Creating Family Fun

The family and I recently took a good ole American family fun trip to all things Disney: Disney World, Disney Cruise and Downtown Disney.  The thought of this trip prior to having kids was similar to how I viewed the indoor play areas of the mall…something definitely to be avoided.

Now after hours of being indoctrinated through the Disney Junior Channel, I was over the moon excited about this trip.  Pretty sure, my excitement exceeded the kids.

In preparation for the trip, I joined a few Facebook groups.  You know, to get the lay of the land.  I pinned a “few” things on Pinterest, again to get a few ideas.  And I did get some good ideas, but along side of it I got a heap of anxiety.  I began trying to account for every conceivable scenario.  I found timelines down to the minute for spending your vacation.

Something about this didn’t set right with me.  I began contemplating the definition, purpose and intention of vacations.

Here are two definitions of vacation: a period of suspension of work, study, or other activity, usually used for rest, recreati on, or travel; recess or holiday and freedom or release from duty, business, or activity.

Pin after Pin, scrolling through page after page, it was evident my vacation fun was evolving into a perfectly planned event that would lead to unmet expectations.  Lysa Terkeurst, in the Best Yes, wisely says that unmet expectations lead to frustration and disappointment.

Planning and preparing is helpful and necessary for ensuring a smooth vacation.  These tools, however easily turn into an illusion that I can control everything.

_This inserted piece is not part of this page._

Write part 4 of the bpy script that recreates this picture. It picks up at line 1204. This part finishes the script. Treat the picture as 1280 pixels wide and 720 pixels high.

So, I put my timelines away and decided to have a good time.  And, boy did we.  We stayed up way too late every night and woke up way too early, but we had an amazing time.  We also ate loads of ice cream and enjoyed all different kinds of ice cream concoctions.


Sure, we encountered hiccups along the way (Like forgetting about the time change).  If I had my timeline, this would have resulted in unnecessary frustration.  Instead, I took a deep breath and enjoyed the sweet moments I had been given.

Here are a few tips for enjoying family time:

  • Staying present: Family time is a rare precious gift.  Many times, I sat back and watched them taking in the moment.  By letting go of my “measuring stick,”  I found so much joy and peace.
  • Letting go of control: Say it with me, “We are not in control.” This feels both scary and liberating at the same time.  The only thing we can control is our response to situations.
  • Enjoying the moments: take time to laugh and be silly.  Too much of life is filled with demands and deadlines.  Create free time to play with your family.  Take a deep breath and enjoy the spontaneous moments of life, even if/when they aren’t perfect or what you expected.